Prerequisites: MA 112. This course does not fulfill the General Education requirements for either Engineering or Digital Arts degrees.
PA320 Public Administrations
Provides a broad understanding of basic concepts and principles of public administration, including role, structure, and functions of public agencies and how they operate.
MGT310 Management
Examines the different ways to manage organizational change and meet the rapid pace of change in the business environment. Cases and current research inform class discussions of different types of restructuring.

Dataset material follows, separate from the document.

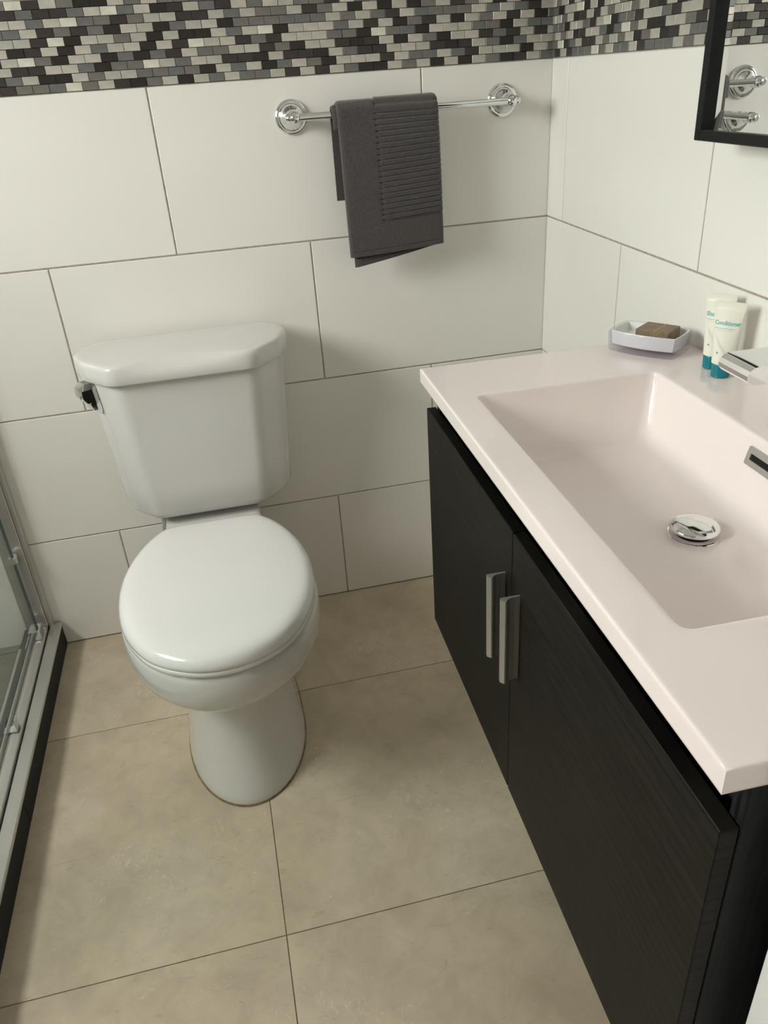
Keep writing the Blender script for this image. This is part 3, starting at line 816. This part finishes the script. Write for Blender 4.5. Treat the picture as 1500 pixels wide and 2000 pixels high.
def tube_thing(x, y, h, lean, label, word, name):
    o = (x, y, ZT)
    ob = thing(name, label, 'toiletry tube', RW(*o), T + radians(-48))
    ob.rotation_euler = (lean[0], lean[1], T + radians(-50))
    MB().lathe([(.0001, .0002), (.0128, .0002), (.0136, .0012), (.0142, .0200), (.0138, .0208), (.0001, .0208)], 36).build('cap', TEAL, ob)
    # body: round at the cap, flattening to the crimp
    def sec(t):
        k = min(1, max(0, t))
        return lerp(.0150, .0225, k**1.1), max(.0012, lerp(.0142, .0010, k**1.25))
    rings = []
    zs = [.0209, .0213] + [lerp(.022, h-.010, i/22) for i in range(23)] + [h-.0095, h]
    def dims(z):
        if z < .0212: return .0138, .0136
        if z > h-.0098: return .0228, .0009
        return sec((z-.022)/(h-.010-.022))
    for z in zs:
        a_, b_ = dims(z)
        rings.append([(a_*cos(2*pi*k/40), b_*sin(2*pi*k/40), z) for k in range(40)])
    MB().loft(rings).build('body', TUBEW, ob, angle=50)
    def front(px, z):
        a_, b_ = dims(z); q = max(0, 1-(px/a_)**2); return -b_*sqrt(q) - .00018
    def wrap(vs, fs, nm, mat):
        me = bpy.data.meshes.new(nm); me.from_pydata([(x_, front(x_, z_), z_) for x_, z_ in vs], [], fs)
        me.materials.append(mat); return link(nm, me, ob)
    cu = bpy.data.curves.new('t', 'FONT'); cu.body = word; cu.size = .0088; cu.align_x = 'LEFT'; cu.resolution_u = 2; cu.offset = .00022
    to = bpy.data.objects.new('t', cu); C.objects.link(to)
    bpy.context.view_layer.update()
    dg = bpy.context.evaluated_depsgraph_get()
    tm = bpy.data.meshes.new_from_object(to.evaluated_get(dg))
    xs = [v_.co.x for v_ in tm.vertices]; w_ = max(xs)-min(xs); ks = min(1.0, .0375/w_)
    z0 = h-.0335
    wrap([((v_.co.x-min(xs))*ks-.0178, z0+v_.co.y*min(1, ks*1.15)) for v_ in tm.vertices], [tuple(p_.vertices) for p_ in tm.polygons], 'lettering', PRINT)
    bpy.data.objects.remove(to, do_unlink=True)
    def strip(xa, xb, za, zb_, nm, mat, n=12):
        vs = []; fs = []
        for k in range(n+1):
            xx = lerp(xa, xb, k/n); zz = lerp(za, zb_, k/n); vs += [(xx, zz-.0003), (xx, zz+.0003)]
            if k: fs.append((2*k-2, 2*k, 2*k+1, 2*k-1))
        wrap(vs, fs, nm, mat)
    strip(-.0170, .0125, z0-.0052, z0-.0052, 'print_line', PRINT); strip(-.0150, .0095, z0-.0080, z0-.0080, 'print_line', PRINTP)
    for k in range(4):
        strip(-.013+.002*k, .009+.001*k, z0-.016-.004*k, z0-.042-.003*k, 'print_line', PRINTP)
    vs = [(-.006, .0385)] + [(-.006+.0016*cos(2*pi*k/10), .0385+.0016*sin(2*pi*k/10)) for k in range(10)]
    wrap(vs, [(0, k+1, (k+1) % 10+1) for k in range(10)], 'emblem', PRINT)
    return ob
tube_thing(-.0425, -.8230, .113, (-.02, .0), 'white conditioner tube on teal cap, in front of the shampoo', 'Conditioner', 'conditioner_tube')
tube_thing(-.0330, -.7840, .115, (-.02, .0), 'white shampoo tube on teal cap, partly hidden behind the conditioner', 'Shampoo', 'shampoo_tube')

# ------------------------------------------------------------------ mirror cabinet
MY0, MY1, MZ0, MZ1 = -.7270, -1.405, 1.1730, 1.93
mo = (0.0, (MY0+MY1)/2, MZ0)
mir = thing('mirror_cabinet', 'black framed rectangular mirror on the wall above the basin', 'mirror', RW(*mo), T)
ML = tl_frame(mo)
fwid = .0140; XF, XM = -.0765, -.0635
ML(MB().box(XF, -.001, MY0-fwid, MY0, MZ0, MZ1, .001)).build('frame_bar', BLACKF, mir)
ML(MB().box(XF, -.001, MY1, MY1+fwid, MZ0, MZ1, .001)).build('frame_bar', BLACKF, mir)
ML(MB().box(XF, -.001, MY1+fwid, MY0-fwid, MZ0, MZ0+fwid, .001)).build('frame_bar', BLACKF, mir)
ML(MB().box(XF, -.001, MY1+fwid, MY0-fwid, MZ1-fwid, MZ1, .001)).build('frame_bar', BLACKF, mir)
ya, yb_, za, zb2 = MY1+fwid, MY0-fwid, MZ0+fwid, MZ1-fwid
bw, bd = .0240, .00165
vs = [(XM-bd, ya, za), (XM-bd, yb_, za), (XM-bd, yb_, zb2), (XM-bd, ya, zb2),
      (XM, ya+bw, za+bw), (XM, yb_-bw, za+bw), (XM, yb_-bw, zb2-bw), (XM, ya+bw, zb2-bw),
      (XM+.004, ya, za), (XM+.004, yb_, za), (XM+.004, yb_, zb2), (XM+.004, ya, zb2)]
fs = [(4, 5, 6, 7), (0, 1, 5, 4), (1, 2, 6, 5), (2, 3, 7, 6), (3, 0, 4, 7), (8, 11, 10, 9), (0, 8, 9, 1), (1, 9, 10, 2), (2, 10, 11, 3), (3, 11, 8, 0)]
ML(MB().add(vs, fs)).build('mirror_glass', MIRROR, mir, smooth=False)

Topics may include creating learning organizations, designing for innovation, managing growth and downsizing, and building sustainable organizations.
BLW320 Business Law
Presents an integrated approach to the legal environment of business with a fresh up to date introduction to those aspects of our legal system which cut across all areas of law, establishing a vital foundation for understanding the substantive subjects such as the American system of jurisprudence, constitutional law, the dual court system, administrative agencies, consumer protection, environmental law, Uniform Commercial Code, torts and crimes and a thorough understanding of the Law of Contracts.
ACC300 Accounting/Budgeting
Introduces the basic principles of management accounting including manufacturing and cost accounting, budgeting, accounting for management decision-making, and financial statement analysis.